● **Information supplied**:
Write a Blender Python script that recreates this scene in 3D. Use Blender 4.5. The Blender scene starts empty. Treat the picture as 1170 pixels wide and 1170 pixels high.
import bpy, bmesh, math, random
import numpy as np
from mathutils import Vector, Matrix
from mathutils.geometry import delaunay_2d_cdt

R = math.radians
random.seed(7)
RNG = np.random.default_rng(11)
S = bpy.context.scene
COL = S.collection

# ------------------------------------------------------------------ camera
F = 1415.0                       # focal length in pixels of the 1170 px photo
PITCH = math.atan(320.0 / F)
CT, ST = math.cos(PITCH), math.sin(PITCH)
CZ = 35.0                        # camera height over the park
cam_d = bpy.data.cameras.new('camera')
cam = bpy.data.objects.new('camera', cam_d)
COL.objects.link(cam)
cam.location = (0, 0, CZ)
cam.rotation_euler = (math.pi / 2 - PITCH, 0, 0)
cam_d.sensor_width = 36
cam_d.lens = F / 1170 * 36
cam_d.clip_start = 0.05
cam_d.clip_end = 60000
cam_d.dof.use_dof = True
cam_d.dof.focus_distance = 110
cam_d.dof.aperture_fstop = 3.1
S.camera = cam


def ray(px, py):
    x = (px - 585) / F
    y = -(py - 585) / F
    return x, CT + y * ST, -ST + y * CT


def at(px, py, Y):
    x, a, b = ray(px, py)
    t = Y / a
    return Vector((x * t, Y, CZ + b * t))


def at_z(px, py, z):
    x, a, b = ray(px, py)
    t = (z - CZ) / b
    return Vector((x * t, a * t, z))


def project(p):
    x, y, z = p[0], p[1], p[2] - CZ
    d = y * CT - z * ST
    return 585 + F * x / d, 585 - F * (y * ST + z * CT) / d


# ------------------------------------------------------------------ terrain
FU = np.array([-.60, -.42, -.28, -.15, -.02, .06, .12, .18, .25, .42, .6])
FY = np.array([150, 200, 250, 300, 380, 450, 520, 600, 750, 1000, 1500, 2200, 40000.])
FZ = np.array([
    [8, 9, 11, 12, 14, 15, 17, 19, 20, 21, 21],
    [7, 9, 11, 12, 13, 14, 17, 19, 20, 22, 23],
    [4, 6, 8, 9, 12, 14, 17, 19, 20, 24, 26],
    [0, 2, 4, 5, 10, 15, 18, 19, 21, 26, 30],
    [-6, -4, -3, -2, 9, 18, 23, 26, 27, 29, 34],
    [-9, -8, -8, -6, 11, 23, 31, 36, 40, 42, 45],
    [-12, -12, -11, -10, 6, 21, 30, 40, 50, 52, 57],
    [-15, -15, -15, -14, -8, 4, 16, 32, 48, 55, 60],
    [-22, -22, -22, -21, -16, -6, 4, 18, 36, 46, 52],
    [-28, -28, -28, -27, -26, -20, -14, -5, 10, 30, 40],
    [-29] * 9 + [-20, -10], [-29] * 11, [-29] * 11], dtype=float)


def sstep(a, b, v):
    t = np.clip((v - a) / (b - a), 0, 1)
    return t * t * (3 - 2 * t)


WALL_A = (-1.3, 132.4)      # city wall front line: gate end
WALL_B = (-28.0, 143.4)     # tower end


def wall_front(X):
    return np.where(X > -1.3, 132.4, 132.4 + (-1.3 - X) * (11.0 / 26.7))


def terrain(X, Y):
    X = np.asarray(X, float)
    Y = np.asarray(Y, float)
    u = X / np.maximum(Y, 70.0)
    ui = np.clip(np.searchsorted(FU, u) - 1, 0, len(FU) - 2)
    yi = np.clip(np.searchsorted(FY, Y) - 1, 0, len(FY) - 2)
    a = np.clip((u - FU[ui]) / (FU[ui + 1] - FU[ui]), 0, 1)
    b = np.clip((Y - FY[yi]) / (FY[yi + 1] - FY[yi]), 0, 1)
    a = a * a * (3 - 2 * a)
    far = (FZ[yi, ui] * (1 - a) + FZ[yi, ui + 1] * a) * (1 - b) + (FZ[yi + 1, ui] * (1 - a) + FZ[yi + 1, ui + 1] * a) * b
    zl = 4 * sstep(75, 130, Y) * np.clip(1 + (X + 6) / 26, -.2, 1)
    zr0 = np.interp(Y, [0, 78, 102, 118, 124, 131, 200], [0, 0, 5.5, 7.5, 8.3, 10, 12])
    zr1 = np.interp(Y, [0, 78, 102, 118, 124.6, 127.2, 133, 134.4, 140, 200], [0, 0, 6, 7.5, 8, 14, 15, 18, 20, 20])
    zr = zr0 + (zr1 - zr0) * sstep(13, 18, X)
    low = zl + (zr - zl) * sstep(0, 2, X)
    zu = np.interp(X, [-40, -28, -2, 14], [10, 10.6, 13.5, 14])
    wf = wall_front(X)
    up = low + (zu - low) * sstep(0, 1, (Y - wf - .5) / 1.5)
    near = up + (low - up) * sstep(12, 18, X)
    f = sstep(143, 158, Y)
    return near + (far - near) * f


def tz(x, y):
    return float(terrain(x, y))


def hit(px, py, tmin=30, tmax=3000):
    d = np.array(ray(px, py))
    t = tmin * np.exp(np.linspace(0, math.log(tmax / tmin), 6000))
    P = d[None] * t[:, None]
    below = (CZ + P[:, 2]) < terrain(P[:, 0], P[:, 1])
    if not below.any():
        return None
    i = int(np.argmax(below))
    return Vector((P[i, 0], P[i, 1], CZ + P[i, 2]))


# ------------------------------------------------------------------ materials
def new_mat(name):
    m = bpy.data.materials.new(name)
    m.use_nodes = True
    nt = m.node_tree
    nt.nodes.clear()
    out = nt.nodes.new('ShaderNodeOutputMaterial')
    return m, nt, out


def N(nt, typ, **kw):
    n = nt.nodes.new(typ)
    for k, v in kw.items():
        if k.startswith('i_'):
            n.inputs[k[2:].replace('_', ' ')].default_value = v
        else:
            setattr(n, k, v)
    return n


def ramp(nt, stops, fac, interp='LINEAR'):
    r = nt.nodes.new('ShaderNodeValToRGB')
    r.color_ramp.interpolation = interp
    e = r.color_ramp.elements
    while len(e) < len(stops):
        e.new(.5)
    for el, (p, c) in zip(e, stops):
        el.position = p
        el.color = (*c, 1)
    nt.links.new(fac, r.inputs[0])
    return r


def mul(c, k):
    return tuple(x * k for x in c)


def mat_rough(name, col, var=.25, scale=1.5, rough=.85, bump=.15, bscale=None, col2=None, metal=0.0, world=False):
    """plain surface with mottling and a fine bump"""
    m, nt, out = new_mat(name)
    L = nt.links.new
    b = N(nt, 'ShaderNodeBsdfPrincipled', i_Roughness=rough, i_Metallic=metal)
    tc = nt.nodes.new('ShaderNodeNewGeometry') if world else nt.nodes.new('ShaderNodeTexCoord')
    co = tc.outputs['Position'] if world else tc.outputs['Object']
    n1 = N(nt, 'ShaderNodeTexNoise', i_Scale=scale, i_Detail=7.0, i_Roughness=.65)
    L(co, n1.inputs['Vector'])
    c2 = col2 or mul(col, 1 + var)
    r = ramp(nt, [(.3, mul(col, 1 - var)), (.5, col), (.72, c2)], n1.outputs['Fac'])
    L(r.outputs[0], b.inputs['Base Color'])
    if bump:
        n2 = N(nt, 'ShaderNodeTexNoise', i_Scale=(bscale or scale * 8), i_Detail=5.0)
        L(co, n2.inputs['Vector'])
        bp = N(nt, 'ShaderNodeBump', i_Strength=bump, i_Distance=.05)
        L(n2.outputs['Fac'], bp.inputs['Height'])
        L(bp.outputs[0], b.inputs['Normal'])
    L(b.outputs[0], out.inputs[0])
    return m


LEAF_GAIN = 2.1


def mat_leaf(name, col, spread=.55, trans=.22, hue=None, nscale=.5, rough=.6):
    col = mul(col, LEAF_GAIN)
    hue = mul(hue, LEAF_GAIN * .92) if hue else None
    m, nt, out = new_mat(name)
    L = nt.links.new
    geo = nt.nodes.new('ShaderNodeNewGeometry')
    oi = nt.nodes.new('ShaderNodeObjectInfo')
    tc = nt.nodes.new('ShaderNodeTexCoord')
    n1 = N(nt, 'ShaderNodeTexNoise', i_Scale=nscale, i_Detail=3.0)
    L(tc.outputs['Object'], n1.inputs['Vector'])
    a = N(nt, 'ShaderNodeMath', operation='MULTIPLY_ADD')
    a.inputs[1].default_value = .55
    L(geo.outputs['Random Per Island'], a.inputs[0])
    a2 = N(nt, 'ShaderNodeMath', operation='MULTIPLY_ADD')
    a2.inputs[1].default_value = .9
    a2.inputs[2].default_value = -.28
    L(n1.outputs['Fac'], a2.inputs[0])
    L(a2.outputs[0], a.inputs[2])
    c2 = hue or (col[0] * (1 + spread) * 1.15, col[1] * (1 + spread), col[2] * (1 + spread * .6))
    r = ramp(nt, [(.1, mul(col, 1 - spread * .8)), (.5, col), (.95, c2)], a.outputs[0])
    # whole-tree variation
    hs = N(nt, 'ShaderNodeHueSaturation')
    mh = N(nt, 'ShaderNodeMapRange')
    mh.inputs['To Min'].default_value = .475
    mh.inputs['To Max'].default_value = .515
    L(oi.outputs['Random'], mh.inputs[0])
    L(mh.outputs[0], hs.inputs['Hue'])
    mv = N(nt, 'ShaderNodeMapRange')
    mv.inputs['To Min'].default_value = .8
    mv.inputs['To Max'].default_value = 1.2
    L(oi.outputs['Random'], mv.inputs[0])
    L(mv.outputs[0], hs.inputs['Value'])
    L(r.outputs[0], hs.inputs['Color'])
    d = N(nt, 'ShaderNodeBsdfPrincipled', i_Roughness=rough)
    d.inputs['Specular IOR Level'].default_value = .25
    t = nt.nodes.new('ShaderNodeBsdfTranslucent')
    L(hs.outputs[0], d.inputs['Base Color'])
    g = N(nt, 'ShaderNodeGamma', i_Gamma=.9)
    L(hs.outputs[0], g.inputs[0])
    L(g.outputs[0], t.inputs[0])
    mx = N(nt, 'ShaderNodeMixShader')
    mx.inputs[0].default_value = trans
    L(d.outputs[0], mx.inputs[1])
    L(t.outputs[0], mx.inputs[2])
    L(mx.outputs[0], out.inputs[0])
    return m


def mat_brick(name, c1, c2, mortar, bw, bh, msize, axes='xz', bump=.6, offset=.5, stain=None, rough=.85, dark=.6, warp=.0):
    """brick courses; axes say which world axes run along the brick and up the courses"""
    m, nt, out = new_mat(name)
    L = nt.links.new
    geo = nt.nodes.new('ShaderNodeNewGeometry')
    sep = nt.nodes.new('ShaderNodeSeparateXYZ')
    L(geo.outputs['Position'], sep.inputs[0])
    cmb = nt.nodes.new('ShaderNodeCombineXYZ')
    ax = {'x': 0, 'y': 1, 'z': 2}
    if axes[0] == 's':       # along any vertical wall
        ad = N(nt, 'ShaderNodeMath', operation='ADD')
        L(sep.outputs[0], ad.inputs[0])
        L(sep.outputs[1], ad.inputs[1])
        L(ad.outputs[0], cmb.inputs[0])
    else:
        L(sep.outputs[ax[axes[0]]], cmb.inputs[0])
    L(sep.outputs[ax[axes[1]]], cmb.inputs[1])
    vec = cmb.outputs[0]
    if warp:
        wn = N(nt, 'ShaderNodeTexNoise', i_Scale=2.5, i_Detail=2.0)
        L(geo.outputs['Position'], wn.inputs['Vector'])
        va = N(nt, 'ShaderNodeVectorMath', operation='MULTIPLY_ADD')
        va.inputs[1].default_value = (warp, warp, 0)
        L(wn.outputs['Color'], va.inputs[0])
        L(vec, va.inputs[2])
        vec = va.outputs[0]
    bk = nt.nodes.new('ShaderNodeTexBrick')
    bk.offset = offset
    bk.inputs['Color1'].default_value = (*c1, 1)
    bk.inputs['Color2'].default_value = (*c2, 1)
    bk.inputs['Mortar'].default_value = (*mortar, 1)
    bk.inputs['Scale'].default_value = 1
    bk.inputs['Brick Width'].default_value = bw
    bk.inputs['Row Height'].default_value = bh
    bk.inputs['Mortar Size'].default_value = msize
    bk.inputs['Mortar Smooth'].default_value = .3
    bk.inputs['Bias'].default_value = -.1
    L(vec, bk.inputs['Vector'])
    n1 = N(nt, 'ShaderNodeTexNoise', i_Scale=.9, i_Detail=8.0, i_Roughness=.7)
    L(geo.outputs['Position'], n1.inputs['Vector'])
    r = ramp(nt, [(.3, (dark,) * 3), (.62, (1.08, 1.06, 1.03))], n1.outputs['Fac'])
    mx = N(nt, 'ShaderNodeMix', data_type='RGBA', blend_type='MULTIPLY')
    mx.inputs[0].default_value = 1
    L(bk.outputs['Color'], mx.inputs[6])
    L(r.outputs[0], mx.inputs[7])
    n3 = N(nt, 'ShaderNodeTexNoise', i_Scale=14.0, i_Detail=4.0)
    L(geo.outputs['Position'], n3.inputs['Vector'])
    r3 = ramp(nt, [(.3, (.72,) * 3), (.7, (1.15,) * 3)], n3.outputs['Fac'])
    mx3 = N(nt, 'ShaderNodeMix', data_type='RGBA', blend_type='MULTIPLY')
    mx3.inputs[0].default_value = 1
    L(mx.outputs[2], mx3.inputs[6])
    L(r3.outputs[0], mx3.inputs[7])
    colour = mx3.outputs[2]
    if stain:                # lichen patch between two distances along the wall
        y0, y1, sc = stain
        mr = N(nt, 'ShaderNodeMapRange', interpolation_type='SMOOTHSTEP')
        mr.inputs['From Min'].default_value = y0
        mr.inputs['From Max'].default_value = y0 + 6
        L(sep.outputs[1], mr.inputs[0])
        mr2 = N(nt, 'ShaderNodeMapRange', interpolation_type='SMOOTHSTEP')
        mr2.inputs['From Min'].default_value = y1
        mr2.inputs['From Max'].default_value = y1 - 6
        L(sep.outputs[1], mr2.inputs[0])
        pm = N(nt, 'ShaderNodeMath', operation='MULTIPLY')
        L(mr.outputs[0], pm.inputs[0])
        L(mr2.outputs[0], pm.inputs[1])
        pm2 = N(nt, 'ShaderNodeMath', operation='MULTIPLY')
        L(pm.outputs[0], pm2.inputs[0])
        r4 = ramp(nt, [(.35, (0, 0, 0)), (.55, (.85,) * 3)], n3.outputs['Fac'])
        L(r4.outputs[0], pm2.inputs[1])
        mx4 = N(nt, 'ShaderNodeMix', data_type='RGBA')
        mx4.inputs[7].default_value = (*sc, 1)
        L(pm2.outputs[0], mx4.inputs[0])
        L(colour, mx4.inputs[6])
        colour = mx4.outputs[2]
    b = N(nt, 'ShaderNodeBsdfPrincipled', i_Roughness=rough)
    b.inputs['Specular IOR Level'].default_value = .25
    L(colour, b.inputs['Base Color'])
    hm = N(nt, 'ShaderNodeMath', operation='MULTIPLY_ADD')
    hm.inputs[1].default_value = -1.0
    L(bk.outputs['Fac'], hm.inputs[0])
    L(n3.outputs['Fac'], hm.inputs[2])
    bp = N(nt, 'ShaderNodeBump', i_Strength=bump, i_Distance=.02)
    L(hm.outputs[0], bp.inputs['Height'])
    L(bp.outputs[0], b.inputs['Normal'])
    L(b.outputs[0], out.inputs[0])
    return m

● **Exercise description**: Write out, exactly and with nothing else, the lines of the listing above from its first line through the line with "return 585 +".

● **Exercise response**:
Write a Blender Python script that recreates this scene in 3D. Use Blender 4.5. The Blender scene starts empty. Treat the picture as 1170 pixels wide and 1170 pixels high.
import bpy, bmesh, math, random
import numpy as np
from mathutils import Vector, Matrix
from mathutils.geometry import delaunay_2d_cdt

R = math.radians
random.seed(7)
RNG = np.random.default_rng(11)
S = bpy.context.scene
COL = S.collection

# ------------------------------------------------------------------ camera
F = 1415.0                       # focal length in pixels of the 1170 px photo
PITCH = math.atan(320.0 / F)
CT, ST = math.cos(PITCH), math.sin(PITCH)
CZ = 35.0                        # camera height over the park
cam_d = bpy.data.cameras.new('camera')
cam = bpy.data.objects.new('camera', cam_d)
COL.objects.link(cam)
cam.location = (0, 0, CZ)
cam.rotation_euler = (math.pi / 2 - PITCH, 0, 0)
cam_d.sensor_width = 36
cam_d.lens = F / 1170 * 36
cam_d.clip_start = 0.05
cam_d.clip_end = 60000
cam_d.dof.use_dof = True
cam_d.dof.focus_distance = 110
cam_d.dof.aperture_fstop = 3.1
S.camera = cam


def ray(px, py):
    x = (px - 585) / F
    y = -(py - 585) / F
    return x, CT + y * ST, -ST + y * CT


def at(px, py, Y):
    x, a, b = ray(px, py)
    t = Y / a
    return Vector((x * t, Y, CZ + b * t))


def at_z(px, py, z):
    x, a, b = ray(px, py)
    t = (z - CZ) / b
    return Vector((x * t, a * t, z))


def project(p):
    x, y, z = p[0], p[1], p[2] - CZ
    d = y * CT - z * ST
    return 585 + F * x / d, 585 - F * (y * ST + z * CT) / d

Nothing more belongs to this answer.